As the set progressed - plucked mainly from her albums Atlanta Millionaires Club and I Know I’m Funny haha – a nostalgic cover of what Faye introduced as, her favourite Pokémon song that ‘plays when you get to the lake’, was performed. The rendition was made all the more enjoyable by the fact that she often plays the song as background music around the house. Her command over the audience when story-telling through music or conversation was startling when contrasting this animated rendition to the previous piece ‘Jonny’, with its soft violins wallowing against her melting voice.

Photo Credit: Jake Paterson 

Moving us into a stirring silence for ‘Jonny (Reprise)’, she transformed the stage into a theatre for her two-minute-long monologue about “the sorrows of love’s slow passing” - her sombre voice drooling the words and tense pauses of the love letter across the stage.
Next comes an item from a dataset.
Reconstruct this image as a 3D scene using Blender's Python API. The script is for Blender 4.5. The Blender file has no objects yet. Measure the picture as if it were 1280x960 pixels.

No wonder in ‘Hurts Me Too’ Faye discloses how her mum is ‘tired of [her] sad songs’. As the reprise ebbed out to meet our silence, a voice from the audience called “fuck Jonny!” Faye laughed at the sudden disruption before recalling how a fan on the street, gesturing for her to roll down the car window, had once said the exact same thing. The story encouraged a slow chant to build against the infamous Jonny figure, who evidently symbolised more than just a person who deeply affected Faye in that room.